WHAT THIS TASK INVOLVES => Write out the material below again, unchanged.

DATA BLOCK =>
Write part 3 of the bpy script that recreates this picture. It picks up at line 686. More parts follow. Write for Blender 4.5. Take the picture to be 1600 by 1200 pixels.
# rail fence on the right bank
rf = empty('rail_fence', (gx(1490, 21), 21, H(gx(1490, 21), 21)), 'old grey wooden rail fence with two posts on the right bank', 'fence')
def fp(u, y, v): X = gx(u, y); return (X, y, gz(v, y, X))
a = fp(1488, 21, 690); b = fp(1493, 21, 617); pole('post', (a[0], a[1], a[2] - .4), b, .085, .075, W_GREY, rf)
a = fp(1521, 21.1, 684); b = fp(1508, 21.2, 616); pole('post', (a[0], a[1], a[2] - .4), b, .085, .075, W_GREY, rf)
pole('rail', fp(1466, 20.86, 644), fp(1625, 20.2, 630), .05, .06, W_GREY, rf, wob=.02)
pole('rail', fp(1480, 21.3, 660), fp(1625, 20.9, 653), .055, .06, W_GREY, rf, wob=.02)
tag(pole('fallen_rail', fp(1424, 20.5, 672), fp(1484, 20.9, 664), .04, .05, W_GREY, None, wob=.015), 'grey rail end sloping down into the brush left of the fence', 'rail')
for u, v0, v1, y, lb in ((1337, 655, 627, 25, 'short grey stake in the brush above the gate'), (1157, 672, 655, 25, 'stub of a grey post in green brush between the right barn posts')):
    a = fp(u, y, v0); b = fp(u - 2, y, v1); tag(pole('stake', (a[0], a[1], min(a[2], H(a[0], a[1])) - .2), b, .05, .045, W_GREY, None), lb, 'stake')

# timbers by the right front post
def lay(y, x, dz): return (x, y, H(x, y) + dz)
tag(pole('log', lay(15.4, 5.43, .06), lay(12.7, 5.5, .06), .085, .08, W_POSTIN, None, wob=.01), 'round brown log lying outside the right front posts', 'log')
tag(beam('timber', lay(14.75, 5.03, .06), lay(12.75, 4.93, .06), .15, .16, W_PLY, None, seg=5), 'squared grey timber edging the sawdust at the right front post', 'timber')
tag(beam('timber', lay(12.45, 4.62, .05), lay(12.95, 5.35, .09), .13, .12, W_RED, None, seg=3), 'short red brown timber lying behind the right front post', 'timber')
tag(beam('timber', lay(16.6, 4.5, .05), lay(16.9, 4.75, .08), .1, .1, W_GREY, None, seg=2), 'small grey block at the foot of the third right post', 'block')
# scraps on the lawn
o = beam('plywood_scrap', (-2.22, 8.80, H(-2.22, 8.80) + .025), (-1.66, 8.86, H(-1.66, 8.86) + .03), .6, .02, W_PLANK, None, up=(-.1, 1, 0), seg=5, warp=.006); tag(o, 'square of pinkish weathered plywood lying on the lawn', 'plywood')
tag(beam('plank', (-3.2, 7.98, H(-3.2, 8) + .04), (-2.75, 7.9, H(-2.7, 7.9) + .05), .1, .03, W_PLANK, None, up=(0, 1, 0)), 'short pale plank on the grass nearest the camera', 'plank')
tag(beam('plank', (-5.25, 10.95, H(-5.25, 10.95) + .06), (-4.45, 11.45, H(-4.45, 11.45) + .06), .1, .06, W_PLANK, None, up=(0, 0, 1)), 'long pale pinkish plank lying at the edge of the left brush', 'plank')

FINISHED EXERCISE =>
Write part 3 of the bpy script that recreates this picture. It picks up at line 686. More parts follow. Write for Blender 4.5. Take the picture to be 1600 by 1200 pixels.
# rail fence on the right bank
rf = empty('rail_fence', (gx(1490, 21), 21, H(gx(1490, 21), 21)), 'old grey wooden rail fence with two posts on the right bank', 'fence')
def fp(u, y, v): X = gx(u, y); return (X, y, gz(v, y, X))
a = fp(1488, 21, 690); b = fp(1493, 21, 617); pole('post', (a[0], a[1], a[2] - .4), b, .085, .075, W_GREY, rf)
a = fp(1521, 21.1, 684); b = fp(1508, 21.2, 616); pole('post', (a[0], a[1], a[2] - .4), b, .085, .075, W_GREY, rf)
pole('rail', fp(1466, 20.86, 644), fp(1625, 20.2, 630), .05, .06, W_GREY, rf, wob=.02)
pole('rail', fp(1480, 21.3, 660), fp(1625, 20.9, 653), .055, .06, W_GREY, rf, wob=.02)
tag(pole('fallen_rail', fp(1424, 20.5, 672), fp(1484, 20.9, 664), .04, .05, W_GREY, None, wob=.015), 'grey rail end sloping down into the brush left of the fence', 'rail')
for u, v0, v1, y, lb in ((1337, 655, 627, 25, 'short grey stake in the brush above the gate'), (1157, 672, 655, 25, 'stub of a grey post in green brush between the right barn posts')):
    a = fp(u, y, v0); b = fp(u - 2, y, v1); tag(pole('stake', (a[0], a[1], min(a[2], H(a[0], a[1])) - .2), b, .05, .045, W_GREY, None), lb, 'stake')

# timbers by the right front post
def lay(y, x, dz): return (x, y, H(x, y) + dz)
tag(pole('log', lay(15.4, 5.43, .06), lay(12.7, 5.5, .06), .085, .08, W_POSTIN, None, wob=.01), 'round brown log lying outside the right front posts', 'log')
tag(beam('timber', lay(14.75, 5.03, .06), lay(12.75, 4.93, .06), .15, .16, W_PLY, None, seg=5), 'squared grey timber edging the sawdust at the right front post', 'timber')
tag(beam('timber', lay(12.45, 4.62, .05), lay(12.95, 5.35, .09), .13, .12, W_RED, None, seg=3), 'short red brown timber lying behind the right front post', 'timber')
tag(beam('timber', lay(16.6, 4.5, .05), lay(16.9, 4.75, .08), .1, .1, W_GREY, None, seg=2), 'small grey block at the foot of the third right post', 'block')
# scraps on the lawn
o = beam('plywood_scrap', (-2.22, 8.80, H(-2.22, 8.80) + .025), (-1.66, 8.86, H(-1.66, 8.86) + .03), .6, .02, W_PLANK, None, up=(-.1, 1, 0), seg=5, warp=.006); tag(o, 'square of pinkish weathered plywood lying on the lawn', 'plywood')
tag(beam('plank', (-3.2, 7.98, H(-3.2, 8) + .04), (-2.75, 7.9, H(-2.7, 7.9) + .05), .1, .03, W_PLANK, None, up=(0, 1, 0)), 'short pale plank on the grass nearest the camera', 'plank')
tag(beam('plank', (-5.25, 10.95, H(-5.25, 10.95) + .06), (-4.45, 11.45, H(-4.45, 11.45) + .06), .1, .06, W_PLANK, None, up=(0, 0, 1)), 'long pale pinkish plank lying at the edge of the left brush', 'plank')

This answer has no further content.